Naguère Les Guignols de l'Info et les palettes graphiques des dessinateurs invités dans l'émission de Michel Polac Droit de Réponse, offraient un bouquet d'actualités, de politiciens et de caricatures animées ; toutefois, les marionnettes et les caricatures étaient filmées, elles n'étaient pas créés directement sur la pellicule, n'étaient pas travaillées pleine pâte.
Jadis, il y a presque un siècle, un opérateur farce qui filmait pour les actualités Pathé s'est amusé à déformer la tête des hommes politiques qui discouraient en jouant avec la mise au point de son objectif. Ainsi si quelqu'un mettait le nez dans les affaires des autres, son nez s'allongeait, si un homme avait "la grosse tête", le traitement subi est facilement devinable. Le geste était joint à la parole.
L'anecdote est rapportée en 1922 dans "The Seatle Star". La British and American Pathé News fut crée en 1910, il est donc probable mais non certain que cette initiative soit américaine. Rappelons que la FoxMovietone n'a filmé avec son et image simultanés qu'en 1927. Il existait cependant en 1922 différents systèmes reliés à un phonographe, pas toujours bien synchronisés (1). Après tout, même si le spectateur n'entendait pas le son, l'opérateur lui l'entendait et le traduisait visuellement.
Les lecteurs les moins chenus ont peut-être une idée floue des actualités cinématographiques projetées dans les salles de cinéma (2). Pendant plusieurs minutes l'actualité mondiale défilait sur l'écran avec un commentaire en voix off. Le Journal télévisé et la multiplication des récepteurs étouffa petit à petit les actualités filmées; elles lâchèrent définitivement prise en 1981.
Le rédacteur de l'article conclut en écrivant que cette nouvelle technique de satire sur écran est une vraie caricature cinématographique, promise à un bel avenir. Les moyens de réaliser cette prophétie existent : nos journaux télévisés pourraient embaucher des Jean-Christophe Averty, fins bidouilleurs es électronique, pour joyeusement raboter les langues de bois et colorer la grisaille d'une actualité qui se choisit anxiogène. Cabu approuverait, lui qui rêvait d'un Journal Télévisé se terminant par des dessins (3), mais Edouard Herriot n'aurait-il pas alors lancé ses pantoufles sur le récepteur ? En effet, comme le rapporte Gaston Bergery, « Qui n'a pas vu, le matin, Herriot dans son lit, en chemise de nuit bordée de rouge, et fendue sur les côtés, prendre connaissance de la presse du matin, s'exaspérer sur les caricatures de sa personne et, finalement, projeter les journaux sur la descente de lit et les piétiner de ses gros pieds nus, ne connaît rien des joies profondes de la vie" (4). Rappelons que l'information évoquant ces caricatures cinématographies est parue dans l'Etat de Washington en 1922, et précisons, le premier avril ; un hasard ?
Notes
1-Le Vitaphone par exemple.
2-Dans l'ancienne Gare Montparnasse, une salle, donnant sur le Boulevard du même nom, montrait en continu un programme composé uniquement d'actualités filmées et de dessins animés.

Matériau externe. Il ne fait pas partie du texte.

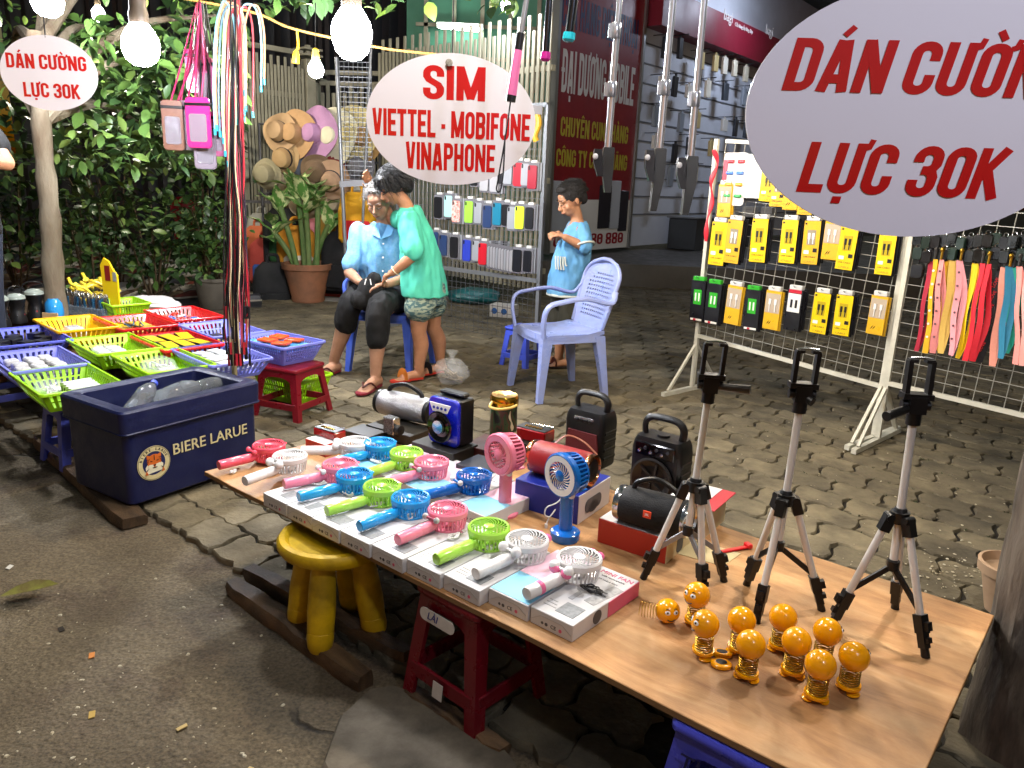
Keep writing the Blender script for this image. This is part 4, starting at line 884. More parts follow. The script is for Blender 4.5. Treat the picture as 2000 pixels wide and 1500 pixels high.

En France, dans les années 50 une séance de cinéma vous offrait un documentaire plus ou moins apprécié, suivi par les actualités filmées de la semaine puis, dans le meilleur des cas, un dessin animé ; venait ensuite l'entracte : bonbons, caramels, esquimaux, chocolat étaient proposés dans le grand panier rectangulaire suspendu au cou de l'ouvreuse, la même ouvreuse qui vous guidait avec sa lampe de poche jusqu'à votre fauteuil lorsque la séance était commencée. A Paris beaucoup de cinémas étaient permanents : vous pouviez, avec un seul ticket, entrer au milieu d'un film vers 15 heures et sortir de la salle à minuit.
3-Cabu, une vie de dessinateur par Jean-Luc Porquet. page 245.Gallimard 2018
4- Tixier Vignancour Des Républiques des justices et des hommes. Mémoires. Albin Michel. 1976 pages 68-69
Sources
-souvenirs personnels
-différents sites internet pour l'histoire des actualités cinématographiques filmées
- le site inépuisé de la Library of Congress. Chronicling America. Historical American Newspapers.